In nearly all organisations, whether they are commercial or not, competitiveness and inter-departmental rivalries can occur. That’s somewhat inevitable in workplace cultures where career progression relies on outperforming others. However, when employees have the chance to give feedback to senior managers about how their work might be hampered or delayed by other teams, it offers a golden chance to resolve such matters. By addressing inter-organisational problems, processes can be altered so that more collegiate and cooperative outcomes are prioritised. HR professionals should realise that some of these issues can be quite petty and won’t take a great deal of time and effort to address successfully anyway. They have to be identified in the first place, however, which is why honest feedback is so crucial.

Become More Inclusive

Inclusivity in the workplace can take many forms. One of the most important ways to achieve it is to ensure that employees all have a voice to some extent, using an employee engagement platform can help with this. When people who work in your organisation don’t feel they have the right forum to express themselves, they will often consider leaving or at least fail to put extra effort in when it might be called for. Worse still, you won’t have the same diversity of voices in your organisation if you are not inclusive to all. This can lead to structural problems in the worst cases. For many businesses, it simply means that their productivity goes down because there is ‘one way’ to think when newer and more productive ideas could be explored if greater inclusivity were to be fostered.

Understand Blockages

All organisations, large and small, face blockages with their operations. The key to successful senior management isn’t just to think strategically about business development but to improve the commercial operations that are running right now. After all, without dealing with procedural blockages, growing becomes so much harder as all the new commercial activity still needs to be handled under old systems. No one in any business will understand the organisational blockages that slow things down and cause delays better than the people who implement those procedures and policies every day. Again, by asking all your workforce to identify where the blockages are, you will be much better placed to work out which ones you should deal with first, thereby maximising your productivity for the degree of organisational change you are willing to implement.

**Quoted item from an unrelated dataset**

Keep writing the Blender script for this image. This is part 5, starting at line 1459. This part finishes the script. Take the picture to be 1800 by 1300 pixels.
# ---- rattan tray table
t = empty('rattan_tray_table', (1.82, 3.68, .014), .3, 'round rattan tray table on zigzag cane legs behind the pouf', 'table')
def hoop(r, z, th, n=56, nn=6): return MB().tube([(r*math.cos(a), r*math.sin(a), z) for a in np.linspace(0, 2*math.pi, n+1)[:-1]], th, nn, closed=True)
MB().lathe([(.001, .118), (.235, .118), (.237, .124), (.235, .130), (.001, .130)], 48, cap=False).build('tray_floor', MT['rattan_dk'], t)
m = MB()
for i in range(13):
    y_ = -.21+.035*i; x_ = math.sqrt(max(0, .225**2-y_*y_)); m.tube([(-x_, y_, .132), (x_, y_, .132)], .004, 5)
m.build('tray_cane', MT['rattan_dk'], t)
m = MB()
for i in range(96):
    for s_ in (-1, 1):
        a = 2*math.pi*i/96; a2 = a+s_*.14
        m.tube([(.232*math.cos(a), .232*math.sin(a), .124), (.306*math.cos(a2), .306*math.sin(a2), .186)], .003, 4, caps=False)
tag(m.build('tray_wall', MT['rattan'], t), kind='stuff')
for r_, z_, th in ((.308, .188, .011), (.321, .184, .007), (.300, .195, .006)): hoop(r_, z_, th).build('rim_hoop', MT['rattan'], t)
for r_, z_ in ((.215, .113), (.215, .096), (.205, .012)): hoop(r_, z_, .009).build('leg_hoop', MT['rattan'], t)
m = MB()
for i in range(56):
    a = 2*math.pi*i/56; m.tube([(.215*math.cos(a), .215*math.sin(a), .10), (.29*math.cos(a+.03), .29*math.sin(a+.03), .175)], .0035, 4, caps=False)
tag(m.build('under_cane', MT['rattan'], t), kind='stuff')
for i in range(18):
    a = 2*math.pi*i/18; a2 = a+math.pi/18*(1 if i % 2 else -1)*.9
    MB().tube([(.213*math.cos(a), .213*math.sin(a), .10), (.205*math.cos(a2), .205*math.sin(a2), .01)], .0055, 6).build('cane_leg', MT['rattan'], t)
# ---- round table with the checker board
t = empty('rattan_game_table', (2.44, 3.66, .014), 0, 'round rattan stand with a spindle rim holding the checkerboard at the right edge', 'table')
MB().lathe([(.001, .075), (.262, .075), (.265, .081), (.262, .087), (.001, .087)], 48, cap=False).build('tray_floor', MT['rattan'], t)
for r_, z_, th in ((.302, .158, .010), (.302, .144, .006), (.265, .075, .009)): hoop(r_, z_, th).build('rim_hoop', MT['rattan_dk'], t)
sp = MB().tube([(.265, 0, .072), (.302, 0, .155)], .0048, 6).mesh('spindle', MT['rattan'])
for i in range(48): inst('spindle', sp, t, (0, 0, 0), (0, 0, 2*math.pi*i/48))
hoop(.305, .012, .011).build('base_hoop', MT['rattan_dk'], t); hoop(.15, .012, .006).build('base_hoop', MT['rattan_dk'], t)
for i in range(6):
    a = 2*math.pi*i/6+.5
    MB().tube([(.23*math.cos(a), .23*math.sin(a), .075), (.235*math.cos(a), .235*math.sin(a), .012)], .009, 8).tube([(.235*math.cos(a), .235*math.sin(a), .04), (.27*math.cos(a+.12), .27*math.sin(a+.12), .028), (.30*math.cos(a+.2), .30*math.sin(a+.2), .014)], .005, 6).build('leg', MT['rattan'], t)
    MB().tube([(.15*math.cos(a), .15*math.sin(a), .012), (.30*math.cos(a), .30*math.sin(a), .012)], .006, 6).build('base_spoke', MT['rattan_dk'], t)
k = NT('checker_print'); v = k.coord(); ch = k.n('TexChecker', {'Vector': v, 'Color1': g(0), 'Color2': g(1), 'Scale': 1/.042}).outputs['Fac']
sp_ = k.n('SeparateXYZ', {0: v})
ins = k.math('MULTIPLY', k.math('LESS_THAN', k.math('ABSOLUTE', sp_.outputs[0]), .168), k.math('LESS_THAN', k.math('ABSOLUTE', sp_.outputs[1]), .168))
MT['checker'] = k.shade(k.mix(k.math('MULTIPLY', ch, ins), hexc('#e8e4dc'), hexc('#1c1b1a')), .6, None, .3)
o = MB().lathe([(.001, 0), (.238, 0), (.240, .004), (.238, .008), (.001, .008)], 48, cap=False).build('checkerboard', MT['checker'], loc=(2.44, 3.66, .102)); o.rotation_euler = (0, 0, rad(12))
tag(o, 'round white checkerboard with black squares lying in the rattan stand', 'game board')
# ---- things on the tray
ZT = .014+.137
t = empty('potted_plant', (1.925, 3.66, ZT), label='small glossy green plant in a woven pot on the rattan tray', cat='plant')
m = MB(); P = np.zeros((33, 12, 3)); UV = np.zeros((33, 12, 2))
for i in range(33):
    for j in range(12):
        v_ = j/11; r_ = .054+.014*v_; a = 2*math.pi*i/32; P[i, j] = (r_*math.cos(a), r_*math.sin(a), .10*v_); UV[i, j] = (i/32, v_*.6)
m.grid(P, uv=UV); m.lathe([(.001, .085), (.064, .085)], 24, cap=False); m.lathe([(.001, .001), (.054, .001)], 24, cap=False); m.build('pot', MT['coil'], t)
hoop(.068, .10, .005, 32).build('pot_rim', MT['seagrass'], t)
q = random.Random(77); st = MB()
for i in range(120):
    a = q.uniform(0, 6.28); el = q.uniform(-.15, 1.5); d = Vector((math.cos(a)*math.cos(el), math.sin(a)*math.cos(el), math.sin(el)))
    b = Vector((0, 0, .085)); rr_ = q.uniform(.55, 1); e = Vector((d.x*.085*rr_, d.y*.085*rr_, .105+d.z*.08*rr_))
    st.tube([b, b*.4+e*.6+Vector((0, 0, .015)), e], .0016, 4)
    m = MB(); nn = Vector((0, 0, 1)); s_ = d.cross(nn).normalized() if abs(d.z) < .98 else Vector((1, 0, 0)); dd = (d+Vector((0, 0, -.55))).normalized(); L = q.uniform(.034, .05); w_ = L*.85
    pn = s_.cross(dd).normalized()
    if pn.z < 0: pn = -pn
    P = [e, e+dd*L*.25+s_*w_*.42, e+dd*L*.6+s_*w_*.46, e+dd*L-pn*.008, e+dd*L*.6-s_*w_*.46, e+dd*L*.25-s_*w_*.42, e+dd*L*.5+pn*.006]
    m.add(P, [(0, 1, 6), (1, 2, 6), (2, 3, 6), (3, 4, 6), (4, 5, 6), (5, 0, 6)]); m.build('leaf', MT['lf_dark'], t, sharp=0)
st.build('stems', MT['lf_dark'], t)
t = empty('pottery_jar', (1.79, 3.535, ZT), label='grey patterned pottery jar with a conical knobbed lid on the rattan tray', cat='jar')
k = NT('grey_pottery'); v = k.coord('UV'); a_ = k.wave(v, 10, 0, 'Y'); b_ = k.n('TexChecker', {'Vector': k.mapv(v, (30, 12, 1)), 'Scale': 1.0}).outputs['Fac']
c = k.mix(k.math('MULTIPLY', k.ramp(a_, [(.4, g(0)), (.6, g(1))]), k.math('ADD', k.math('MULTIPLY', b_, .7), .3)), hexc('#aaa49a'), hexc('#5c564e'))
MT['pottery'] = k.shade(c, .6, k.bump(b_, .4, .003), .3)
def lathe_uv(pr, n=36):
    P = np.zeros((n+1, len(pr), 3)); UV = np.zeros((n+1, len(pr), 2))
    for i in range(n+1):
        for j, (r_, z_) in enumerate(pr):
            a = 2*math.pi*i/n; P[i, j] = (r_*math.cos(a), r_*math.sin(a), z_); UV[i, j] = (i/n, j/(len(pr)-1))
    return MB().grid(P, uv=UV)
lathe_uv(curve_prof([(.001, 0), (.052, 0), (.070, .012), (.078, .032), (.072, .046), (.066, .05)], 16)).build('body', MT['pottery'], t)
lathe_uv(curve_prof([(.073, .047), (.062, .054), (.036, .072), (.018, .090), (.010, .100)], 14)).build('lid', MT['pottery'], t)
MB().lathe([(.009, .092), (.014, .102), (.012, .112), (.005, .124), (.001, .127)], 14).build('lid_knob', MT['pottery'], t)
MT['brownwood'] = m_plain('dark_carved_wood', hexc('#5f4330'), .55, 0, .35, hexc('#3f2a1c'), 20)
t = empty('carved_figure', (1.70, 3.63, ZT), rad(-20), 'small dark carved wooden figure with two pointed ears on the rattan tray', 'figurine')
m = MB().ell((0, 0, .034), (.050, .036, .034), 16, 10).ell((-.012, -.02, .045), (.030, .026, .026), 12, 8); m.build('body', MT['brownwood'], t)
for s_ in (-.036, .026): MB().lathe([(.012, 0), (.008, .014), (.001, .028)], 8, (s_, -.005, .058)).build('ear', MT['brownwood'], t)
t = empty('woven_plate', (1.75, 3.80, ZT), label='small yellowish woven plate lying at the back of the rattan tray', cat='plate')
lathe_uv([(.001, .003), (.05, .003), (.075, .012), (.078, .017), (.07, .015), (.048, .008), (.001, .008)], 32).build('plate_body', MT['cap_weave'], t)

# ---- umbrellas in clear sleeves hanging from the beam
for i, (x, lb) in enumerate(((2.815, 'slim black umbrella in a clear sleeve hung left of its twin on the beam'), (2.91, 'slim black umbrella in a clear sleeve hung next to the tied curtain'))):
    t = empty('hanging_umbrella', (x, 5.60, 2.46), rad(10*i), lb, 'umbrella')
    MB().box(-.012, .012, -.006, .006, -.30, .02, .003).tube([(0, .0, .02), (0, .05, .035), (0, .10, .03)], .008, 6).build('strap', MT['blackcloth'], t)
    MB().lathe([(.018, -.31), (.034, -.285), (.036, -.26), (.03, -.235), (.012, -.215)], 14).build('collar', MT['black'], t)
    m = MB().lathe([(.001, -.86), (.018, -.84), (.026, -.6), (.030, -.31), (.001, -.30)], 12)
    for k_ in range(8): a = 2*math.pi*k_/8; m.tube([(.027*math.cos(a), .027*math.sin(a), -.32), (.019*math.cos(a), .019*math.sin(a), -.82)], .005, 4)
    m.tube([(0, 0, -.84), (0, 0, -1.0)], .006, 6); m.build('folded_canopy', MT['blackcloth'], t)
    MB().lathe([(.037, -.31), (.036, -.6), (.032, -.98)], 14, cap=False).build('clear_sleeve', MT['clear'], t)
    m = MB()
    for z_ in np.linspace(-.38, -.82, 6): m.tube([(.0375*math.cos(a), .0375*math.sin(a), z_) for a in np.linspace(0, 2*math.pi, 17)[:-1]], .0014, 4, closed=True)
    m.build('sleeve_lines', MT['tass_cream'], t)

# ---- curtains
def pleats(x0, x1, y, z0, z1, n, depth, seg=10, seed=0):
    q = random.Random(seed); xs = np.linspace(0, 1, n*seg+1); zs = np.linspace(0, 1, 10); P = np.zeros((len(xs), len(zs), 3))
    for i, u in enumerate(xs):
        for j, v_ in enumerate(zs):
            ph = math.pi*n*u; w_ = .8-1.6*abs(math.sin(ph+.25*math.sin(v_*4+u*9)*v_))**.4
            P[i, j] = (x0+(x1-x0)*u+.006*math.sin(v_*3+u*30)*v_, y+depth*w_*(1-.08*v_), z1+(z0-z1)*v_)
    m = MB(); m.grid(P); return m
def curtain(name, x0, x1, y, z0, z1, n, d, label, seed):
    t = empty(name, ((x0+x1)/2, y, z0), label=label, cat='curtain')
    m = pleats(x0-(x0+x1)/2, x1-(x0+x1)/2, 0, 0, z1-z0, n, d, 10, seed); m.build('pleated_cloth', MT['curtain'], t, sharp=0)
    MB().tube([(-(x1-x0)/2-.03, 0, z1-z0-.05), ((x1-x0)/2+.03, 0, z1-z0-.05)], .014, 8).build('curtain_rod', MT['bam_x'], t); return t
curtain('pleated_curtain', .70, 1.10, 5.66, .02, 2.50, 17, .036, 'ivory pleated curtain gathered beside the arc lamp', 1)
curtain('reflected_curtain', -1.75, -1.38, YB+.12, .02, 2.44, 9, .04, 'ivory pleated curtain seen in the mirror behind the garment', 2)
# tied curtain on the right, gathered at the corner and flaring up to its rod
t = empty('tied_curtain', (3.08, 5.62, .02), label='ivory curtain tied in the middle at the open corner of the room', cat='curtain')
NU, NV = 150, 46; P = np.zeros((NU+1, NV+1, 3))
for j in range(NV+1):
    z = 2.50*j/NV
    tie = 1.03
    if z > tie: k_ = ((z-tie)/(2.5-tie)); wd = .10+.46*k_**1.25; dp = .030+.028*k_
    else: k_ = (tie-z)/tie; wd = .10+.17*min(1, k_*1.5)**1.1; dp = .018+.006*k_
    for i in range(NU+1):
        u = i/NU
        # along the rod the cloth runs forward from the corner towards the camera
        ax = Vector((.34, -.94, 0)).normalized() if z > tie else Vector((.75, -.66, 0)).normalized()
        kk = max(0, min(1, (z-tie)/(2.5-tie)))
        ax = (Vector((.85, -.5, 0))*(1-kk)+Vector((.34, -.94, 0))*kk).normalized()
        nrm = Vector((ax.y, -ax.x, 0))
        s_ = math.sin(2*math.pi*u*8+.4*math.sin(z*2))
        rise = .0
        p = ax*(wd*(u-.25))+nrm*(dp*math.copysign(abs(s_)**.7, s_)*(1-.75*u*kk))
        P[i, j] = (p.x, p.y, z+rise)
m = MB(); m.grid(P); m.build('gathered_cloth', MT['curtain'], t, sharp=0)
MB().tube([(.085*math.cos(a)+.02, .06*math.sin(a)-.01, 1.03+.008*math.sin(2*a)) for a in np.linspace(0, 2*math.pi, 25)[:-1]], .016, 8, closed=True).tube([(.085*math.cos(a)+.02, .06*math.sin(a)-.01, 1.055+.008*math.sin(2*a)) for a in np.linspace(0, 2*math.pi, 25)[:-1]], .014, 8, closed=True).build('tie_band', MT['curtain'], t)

Create the Foundations for Change

Senior managers can decide to take a risk and implement change processes without the quantitative data that employee feedback surveys provide. However, only when decision-makers know the truth about their workforce will they be best placed to start deciding what to change and, crucially, what to keep. Organisational change always comes with a degree of pain. Nevertheless, it is essential to continue to evolve. What employee feedback offers is the chance to see not only where to apply change but how fast and how far to go. When change processes are applied in the right way, based on the solid foundations of employee feedback, they can be more effective and wide-reaching than ever.

Drive Down Retention Costs

Recruitment and retention costs are a big drag on the bottom line of most businesses. If CEOs and CFOs want to do away with needless expenditure recruiting staff because of a high level of employee turnover, then what they need to look at first is retaining the staff they currently have. Part of this will be assessing how the workforce thinks about its pay, of course, but also their wider working conditions. In other words, simply paying employees more to keep them on board won’t always be enough to resolve a productivity issue like staff turnover. With employee feedback telling you what you really need to know, however, it is possible to take the required steps to make your staff that much happier in the workplace. In many cases, low-cost solutions can be found – such as adjusting shift patterns, for example – that take very little to implement but which, in the mid-term, can save thousands in lost productivity.